» AIM OF THE EXERCISE:
Of all the lines in these entries, how many contain the string "pixels"? Give only that count.
Start of AVAILABLE RECORDS
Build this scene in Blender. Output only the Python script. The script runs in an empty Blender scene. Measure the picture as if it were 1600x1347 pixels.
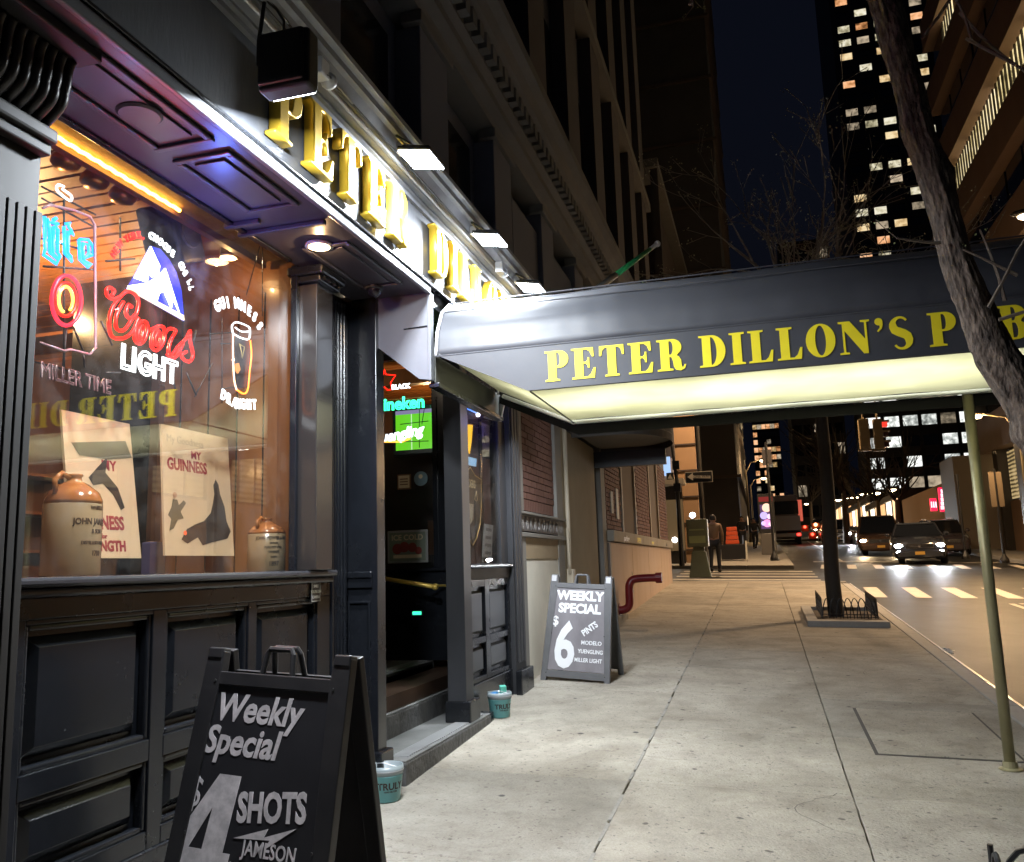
import bpy, bmesh, math, random
from mathutils import Vector, Matrix
random.seed(7)
PI = math.pi
sc = bpy.context.scene
COL = sc.collection

# ------------------------------------------------------------------ camera, sky, exposure
RX = ((0.9601501556787173, 0.2777623659288477, -0.030979777658073956),
      (0.07276318013022029, -0.1414088756627481, 0.9872735434017943),
      (0.2698466197073291, -0.9501850335368404, -0.1559846270474169))
FPX = 1343.7547
CAM_H = 1.6
cam_d = bpy.data.cameras.new('camera')
cam = bpy.data.objects.new('camera', cam_d)
COL.objects.link(cam)
cam_d.sensor_fit = 'HORIZONTAL'
cam_d.sensor_width = 36.0
cam_d.lens = 36.0 * FPX / 1600.0
cam_d.clip_start = 0.05
cam_d.clip_end = 3000.0
Rm = Matrix(RX)
mw = Rm.transposed().to_4x4()
mw.translation = Vector((0, 0, CAM_H))
cam.matrix_world = mw
sc.camera = cam

world = bpy.data.worlds.new('World')
sc.world = world
world.use_nodes = True
wn = world.node_tree.nodes
wl = world.node_tree.links
bg = wn['Background']
sky = wn.new('ShaderNodeTexSky')
sky.sky_type = 'NISHITA'
sky.sun_disc = False
sky.sun_elevation = math.radians(-4.0)
sky.sun_rotation = math.radians(200)
hs = wn.new('ShaderNodeMixRGB')
hs.blend_type = 'MULTIPLY'
hs.inputs['Fac'].default_value = 1.0
hs.inputs['Color2'].default_value = (0.42, 0.5, 0.7, 1)
add = wn.new('ShaderNodeMixRGB')
add.blend_type = 'ADD'
add.inputs['Fac'].default_value = 1.0
add.inputs['Color2'].default_value = (0.015, 0.019, 0.038, 1)
wl.new(sky.outputs['Color'], hs.inputs['Color1'])
wl.new(hs.outputs['Color'], add.inputs['Color1'])
wl.new(add.outputs['Color'], bg.inputs['Color'])
bg.inputs['Strength'].default_value = 0.11

sc.view_settings.view_transform = 'Standard'
sc.view_settings.look = 'None'
sc.view_settings.exposure = 0.32
sc.view_settings.gamma = 1.0
sc.view_settings.use_curve_mapping = False
sc.cycles.use_denoising = True
sc.cycles.max_bounces = 8
sc.cycles.transparent_max_bounces = 16
sc.cycles.sample_clamp_indirect = 6.0
sc.cycles.caustics_reflective = False
sc.cycles.caustics_refractive = False

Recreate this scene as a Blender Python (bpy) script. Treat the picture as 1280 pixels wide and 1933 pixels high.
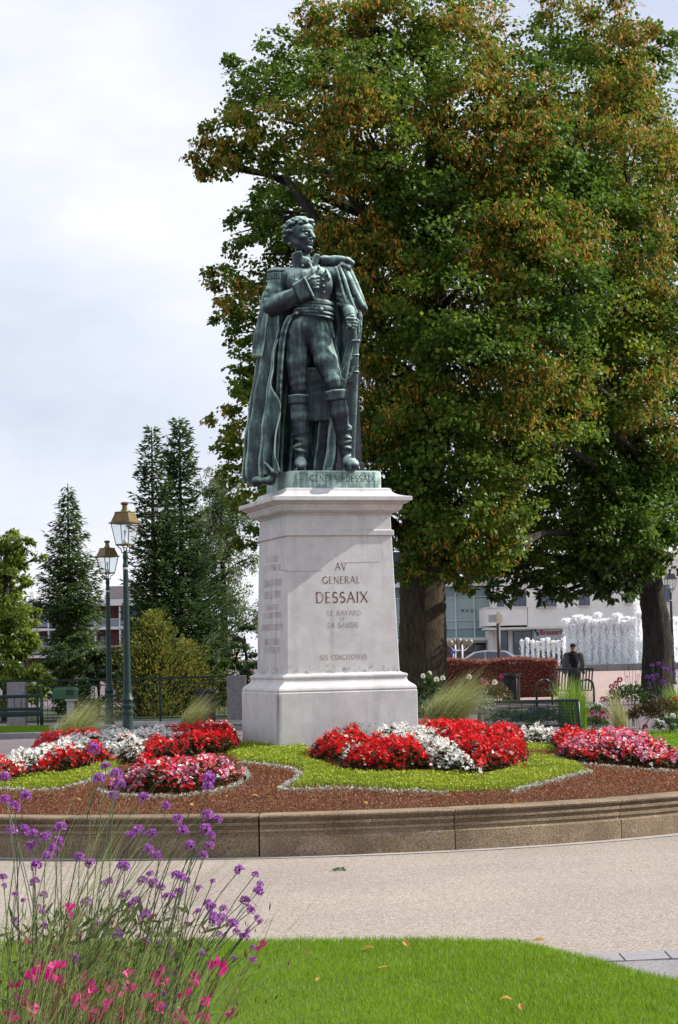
import bpy, math, random
import numpy as np
from mathutils import Vector, Matrix

for o in list(bpy.data.objects):
    bpy.data.objects.remove(o)
sc = bpy.context.scene
COL = sc.collection
R = math.radians
rng = np.random.default_rng(7)
random.seed(7)

# ------------------------------------------------------------------ camera
FPX, W0, H0 = 4000.0, 1280.0, 1933.0
EYE = 1.60
PITCH, ROLL = math.atan((1240 - 966.5) / FPX), R(1.25)
_f = Vector((0, math.cos(PITCH), math.sin(PITCH)))
_u = Vector((0, -math.sin(PITCH), math.cos(PITCH)))
_r = Vector((1, 0, 0))
CR = math.cos(ROLL) * _r - math.sin(ROLL) * _u
CU = math.sin(ROLL) * _r + math.cos(ROLL) * _u
cd = bpy.data.cameras.new('camera')
cam = bpy.data.objects.new('camera', cd)
COL.objects.link(cam)
cam.matrix_world = Matrix(((CR.x, CU.x, -_f.x, 0), (CR.y, CU.y, -_f.y, 0), (CR.z, CU.z, -_f.z, EYE), (0, 0, 0, 1)))
cd.sensor_fit = 'VERTICAL'
cd.sensor_height = 24.0
cd.lens = 24.0 * FPX / H0
cd.clip_start = 0.1
cd.clip_end = 6000
sc.camera = cam

# ------------------------------------------------------------------ light
SUN_AZ, SUN_EL = R(10.0), R(36.0)          # azimuth measured from +X towards +Y
world = bpy.data.worlds.new('World')
sc.world = world
world.use_nodes = True
nt = world.node_tree
nt.nodes.clear()
wo = nt.nodes.new('ShaderNodeOutputWorld')
bg = nt.nodes.new('ShaderNodeBackground')
sky = nt.nodes.new('ShaderNodeTexSky')
sky.sky_type = 'NISHITA'
sky.sun_disc = False
sky.sun_elevation = SUN_EL
sky.sun_rotation = math.pi / 2 - SUN_AZ
sky.air_density = 1.0
sky.dust_density = 1.5
tc = nt.nodes.new('ShaderNodeTexCoord')
mp = nt.nodes.new('ShaderNodeMapping')
mp.inputs['Scale'].default_value = (2.2, 2.2, 4.5)
mp.inputs['Location'].default_value = (1.4, 0.2, 0.35)
nz = nt.nodes.new('ShaderNodeTexNoise')
nz.inputs['Scale'].default_value = 1.3
nz.inputs['Detail'].default_value = 8
nz.inputs['Roughness'].default_value = 0.55
rp = nt.nodes.new('ShaderNodeValToRGB')
rp.color_ramp.elements[0].position = 0.36
rp.color_ramp.elements[0].color = (0.80, 0.80, 0.80, 1)
rp.color_ramp.elements[1].position = 0.66
rp.color_ramp.elements[1].color = (1.0, 1.0, 1.0, 1)
crp = nt.nodes.new('ShaderNodeValToRGB')        # veil of thin cloud: bluish grey to white
crp.color_ramp.elements[0].position = 0.36
crp.color_ramp.elements[0].color = (5.7, 6.2, 7.75, 1)
crp.color_ramp.elements[1].position = 0.64
crp.color_ramp.elements[1].color = (8.1, 8.3, 8.9, 1)
mx = nt.nodes.new('ShaderNodeMixRGB')
L = nt.links.new
L(tc.outputs['Generated'], mp.inputs['Vector'])
L(mp.outputs[0], nz.inputs['Vector'])
L(nz.outputs['Fac'], rp.inputs[0])
L(nz.outputs['Fac'], crp.inputs[0])
L(rp.outputs[0], mx.inputs[0])
L(sky.outputs[0], mx.inputs[1])
L(crp.outputs[0], mx.inputs[2])
L(mx.outputs[0], bg.inputs[0])
bg.inputs[1].default_value = 0.084
L(bg.outputs[0], wo.inputs[0])

sd = bpy.data.lights.new('sun', 'SUN')
sd.energy = 4.9
sd.angle = R(0.6)
sd.color = (1.0, 0.955, 0.88)
sun = bpy.data.objects.new('sun', sd)
COL.objects.link(sun)
SUNDIR = Vector((math.cos(SUN_EL) * math.cos(SUN_AZ), math.cos(SUN_EL) * math.sin(SUN_AZ), math.sin(SUN_EL)))
sun.rotation_euler = SUNDIR.to_track_quat('Z', 'Y').to_euler()
sun.location = (30, 10, 30)

sc.view_settings.view_transform = 'Standard'
sc.view_settings.look = 'None'
sc.view_settings.exposure = 0.56
sc.view_settings.gamma = 1.0
sc.view_settings.use_curve_mapping = False
sc.render.engine = 'CYCLES'
sc.cycles.use_denoising = True
sc.cycles.max_bounces = 8
sc.cycles.transparent_max_bounces = 12
sc.cycles.caustics_reflective = False
sc.cycles.caustics_refractive = False
sc.cycles.sample_clamp_indirect = 6.0

# ------------------------------------------------------------------ helpers
def ray(px, py):
    return (_f + CR * ((px - W0 / 2) / FPX) + CU * ((H0 / 2 - py) / FPX))

def at(px, py, Y):
    """the world point at distance Y that the photograph shows at this pixel"""
    d = ray(px, py)
    return Vector((0, 0, EYE)) + d * (Y / d.y)

def smooth(a, b, x):
    t = np.clip((x - a) / (b - a), 0, 1)
    return t * t * (3 - 2 * t)

def gz(x, y):
    ramp = np.interp(y, [0, 40, 62, 140, 1e5], [0, 0, .2, .3, .3])
    return ramp * smooth(-2, 3, np.asarray(x, float))

def gpt(px, py):
    """point of the ground seen at this pixel"""
    for Y in np.arange(5, 400, .05):
        p = at(px, py, Y)
        if p.z <= gz(p.x, p.y):
            return Vector((p.x, p.y, float(gz(p.x, p.y))))
    return p

def onx(px, Y, z=None):
    """x, y, ground height for a pixel column at distance Y"""
    zz = 0.0
    p = at(px, 1300, Y)
    for _ in range(4):
        zz = float(gz(p.x, Y)) if z is None else z
        # pixel row where that height shows
        py = 1240 - (zz - EYE) * FPX / Y
        p = at(px, py, Y)
    return Vector((p.x, Y, zz))

def tag(o, label=None, cat=None, group=None, kind=None):
    if label: o['label'] = label
    if cat: o['category'] = cat
    if group: o['group'] = group
    if kind: o['kind'] = kind
    return o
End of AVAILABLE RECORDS
» TASK ANSWER:
2